*Task objective*: Search the data below for the string "high". Extract every line that contains it.

===== Information shown

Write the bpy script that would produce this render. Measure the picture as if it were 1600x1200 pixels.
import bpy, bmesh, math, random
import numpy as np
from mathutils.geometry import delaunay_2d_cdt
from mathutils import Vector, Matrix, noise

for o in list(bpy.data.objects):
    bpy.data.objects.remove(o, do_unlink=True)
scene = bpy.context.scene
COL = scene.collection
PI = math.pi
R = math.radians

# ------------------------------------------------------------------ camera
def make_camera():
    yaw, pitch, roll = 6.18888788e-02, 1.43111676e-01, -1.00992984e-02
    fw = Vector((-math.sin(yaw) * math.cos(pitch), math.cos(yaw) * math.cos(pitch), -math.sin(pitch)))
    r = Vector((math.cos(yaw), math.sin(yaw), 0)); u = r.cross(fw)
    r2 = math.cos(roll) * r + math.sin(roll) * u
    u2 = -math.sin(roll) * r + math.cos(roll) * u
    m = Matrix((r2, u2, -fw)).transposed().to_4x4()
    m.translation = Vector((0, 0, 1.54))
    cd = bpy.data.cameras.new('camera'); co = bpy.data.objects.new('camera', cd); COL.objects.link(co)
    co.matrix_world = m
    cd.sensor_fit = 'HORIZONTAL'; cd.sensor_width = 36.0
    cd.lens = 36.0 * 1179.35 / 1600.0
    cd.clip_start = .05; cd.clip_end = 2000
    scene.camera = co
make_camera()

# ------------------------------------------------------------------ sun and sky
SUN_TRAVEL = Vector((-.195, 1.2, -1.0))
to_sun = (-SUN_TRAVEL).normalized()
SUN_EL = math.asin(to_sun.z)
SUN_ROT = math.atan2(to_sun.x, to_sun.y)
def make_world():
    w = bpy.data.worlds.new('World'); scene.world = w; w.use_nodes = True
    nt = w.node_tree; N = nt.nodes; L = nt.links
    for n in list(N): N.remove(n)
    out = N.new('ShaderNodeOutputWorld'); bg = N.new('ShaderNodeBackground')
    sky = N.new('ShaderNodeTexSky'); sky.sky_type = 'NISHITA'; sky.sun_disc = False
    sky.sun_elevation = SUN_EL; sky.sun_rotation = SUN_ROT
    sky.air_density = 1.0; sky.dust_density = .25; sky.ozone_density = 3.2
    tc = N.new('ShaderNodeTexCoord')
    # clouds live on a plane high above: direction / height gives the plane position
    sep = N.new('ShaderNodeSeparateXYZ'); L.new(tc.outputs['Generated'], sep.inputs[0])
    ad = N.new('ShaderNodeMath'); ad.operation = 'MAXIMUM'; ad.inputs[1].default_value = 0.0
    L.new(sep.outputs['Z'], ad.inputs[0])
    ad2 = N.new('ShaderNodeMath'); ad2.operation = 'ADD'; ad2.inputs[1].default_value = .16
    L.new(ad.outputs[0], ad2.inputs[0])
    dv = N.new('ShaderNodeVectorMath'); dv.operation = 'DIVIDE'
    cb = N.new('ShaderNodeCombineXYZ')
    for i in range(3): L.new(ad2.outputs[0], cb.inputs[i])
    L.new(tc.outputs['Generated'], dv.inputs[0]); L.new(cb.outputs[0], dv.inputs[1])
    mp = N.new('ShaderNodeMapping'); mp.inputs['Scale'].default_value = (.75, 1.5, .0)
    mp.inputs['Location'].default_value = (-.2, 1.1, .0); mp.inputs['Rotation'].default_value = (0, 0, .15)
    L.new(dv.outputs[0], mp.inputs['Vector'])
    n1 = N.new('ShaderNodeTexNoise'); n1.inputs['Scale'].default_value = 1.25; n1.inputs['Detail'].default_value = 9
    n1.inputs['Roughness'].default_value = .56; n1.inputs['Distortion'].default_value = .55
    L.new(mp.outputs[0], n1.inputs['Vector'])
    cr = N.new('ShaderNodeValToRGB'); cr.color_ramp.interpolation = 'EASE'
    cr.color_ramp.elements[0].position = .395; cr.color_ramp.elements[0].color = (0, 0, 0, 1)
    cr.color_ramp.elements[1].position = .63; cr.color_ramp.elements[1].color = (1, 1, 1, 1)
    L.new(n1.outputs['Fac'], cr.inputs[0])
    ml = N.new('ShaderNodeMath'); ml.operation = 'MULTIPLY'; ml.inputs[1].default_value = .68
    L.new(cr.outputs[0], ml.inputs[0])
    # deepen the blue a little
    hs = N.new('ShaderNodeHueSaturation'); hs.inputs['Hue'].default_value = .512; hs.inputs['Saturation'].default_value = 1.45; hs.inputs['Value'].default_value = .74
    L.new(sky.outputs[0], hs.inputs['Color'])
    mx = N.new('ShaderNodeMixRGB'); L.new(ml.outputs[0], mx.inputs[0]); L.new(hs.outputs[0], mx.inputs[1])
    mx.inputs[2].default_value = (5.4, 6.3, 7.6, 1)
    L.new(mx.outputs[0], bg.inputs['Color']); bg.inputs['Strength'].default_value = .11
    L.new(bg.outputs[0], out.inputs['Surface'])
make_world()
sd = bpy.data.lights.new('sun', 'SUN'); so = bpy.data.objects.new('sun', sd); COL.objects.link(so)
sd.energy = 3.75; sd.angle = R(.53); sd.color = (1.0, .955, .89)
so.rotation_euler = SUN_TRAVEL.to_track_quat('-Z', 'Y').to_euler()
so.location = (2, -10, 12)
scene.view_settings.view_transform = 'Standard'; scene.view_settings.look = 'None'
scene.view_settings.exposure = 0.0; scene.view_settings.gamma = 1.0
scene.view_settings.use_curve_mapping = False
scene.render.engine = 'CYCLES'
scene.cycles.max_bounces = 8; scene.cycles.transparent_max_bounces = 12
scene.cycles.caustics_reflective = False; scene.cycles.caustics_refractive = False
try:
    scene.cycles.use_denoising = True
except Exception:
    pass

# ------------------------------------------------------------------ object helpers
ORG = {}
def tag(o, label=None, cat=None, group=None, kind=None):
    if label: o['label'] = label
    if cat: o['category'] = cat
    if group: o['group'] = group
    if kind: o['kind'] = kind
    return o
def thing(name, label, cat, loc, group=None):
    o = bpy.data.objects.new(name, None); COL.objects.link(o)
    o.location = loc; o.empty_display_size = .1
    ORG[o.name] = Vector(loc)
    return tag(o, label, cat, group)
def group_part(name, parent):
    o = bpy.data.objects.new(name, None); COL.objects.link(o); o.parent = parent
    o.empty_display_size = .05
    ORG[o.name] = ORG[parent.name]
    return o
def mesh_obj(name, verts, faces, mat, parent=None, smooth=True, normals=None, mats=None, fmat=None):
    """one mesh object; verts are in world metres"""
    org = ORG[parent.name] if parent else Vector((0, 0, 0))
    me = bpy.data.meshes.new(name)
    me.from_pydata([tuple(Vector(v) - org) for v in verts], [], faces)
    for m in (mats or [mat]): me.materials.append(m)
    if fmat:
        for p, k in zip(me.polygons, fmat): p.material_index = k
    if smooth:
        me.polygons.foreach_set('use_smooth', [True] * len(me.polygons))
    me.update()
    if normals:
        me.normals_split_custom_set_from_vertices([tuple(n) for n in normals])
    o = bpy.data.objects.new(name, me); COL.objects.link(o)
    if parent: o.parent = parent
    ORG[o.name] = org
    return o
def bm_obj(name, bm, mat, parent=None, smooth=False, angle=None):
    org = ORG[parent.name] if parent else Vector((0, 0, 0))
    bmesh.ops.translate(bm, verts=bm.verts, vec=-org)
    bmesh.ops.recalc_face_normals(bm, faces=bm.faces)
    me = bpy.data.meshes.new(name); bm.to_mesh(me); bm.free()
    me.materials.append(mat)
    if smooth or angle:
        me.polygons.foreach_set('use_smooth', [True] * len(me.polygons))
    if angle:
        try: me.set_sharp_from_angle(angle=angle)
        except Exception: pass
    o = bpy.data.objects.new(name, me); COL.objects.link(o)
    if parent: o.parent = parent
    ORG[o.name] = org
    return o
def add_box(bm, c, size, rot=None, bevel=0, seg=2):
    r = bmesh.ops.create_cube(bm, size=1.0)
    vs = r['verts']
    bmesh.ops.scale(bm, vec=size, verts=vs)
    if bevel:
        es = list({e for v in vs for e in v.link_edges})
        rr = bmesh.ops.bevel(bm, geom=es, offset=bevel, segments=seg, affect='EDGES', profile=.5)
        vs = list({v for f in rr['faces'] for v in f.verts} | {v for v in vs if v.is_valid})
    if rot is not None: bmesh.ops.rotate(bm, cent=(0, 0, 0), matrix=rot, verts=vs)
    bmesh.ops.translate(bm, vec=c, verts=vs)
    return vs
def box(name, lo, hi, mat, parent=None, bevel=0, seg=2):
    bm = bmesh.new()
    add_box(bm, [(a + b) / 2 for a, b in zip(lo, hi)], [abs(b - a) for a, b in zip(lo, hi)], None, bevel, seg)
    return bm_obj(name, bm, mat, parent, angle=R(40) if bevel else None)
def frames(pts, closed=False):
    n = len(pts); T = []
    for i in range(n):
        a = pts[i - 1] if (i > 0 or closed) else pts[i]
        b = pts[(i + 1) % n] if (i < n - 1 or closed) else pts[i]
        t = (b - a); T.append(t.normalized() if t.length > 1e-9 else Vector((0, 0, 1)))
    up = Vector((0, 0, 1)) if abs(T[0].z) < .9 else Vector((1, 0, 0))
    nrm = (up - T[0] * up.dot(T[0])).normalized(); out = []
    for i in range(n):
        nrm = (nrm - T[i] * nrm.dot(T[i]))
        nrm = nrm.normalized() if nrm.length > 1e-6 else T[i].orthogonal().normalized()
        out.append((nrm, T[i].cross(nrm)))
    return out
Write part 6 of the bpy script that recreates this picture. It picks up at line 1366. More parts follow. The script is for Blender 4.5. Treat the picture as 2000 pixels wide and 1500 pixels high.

==========

*Response*:
    # clouds live on a plane high above: direction / height gives the plane position
Write part 6 of the bpy script that recreates this picture. It picks up at line 1366. More parts follow. The script is for Blender 4.5. Treat the picture as 2000 pixels wide and 1500 pixels high.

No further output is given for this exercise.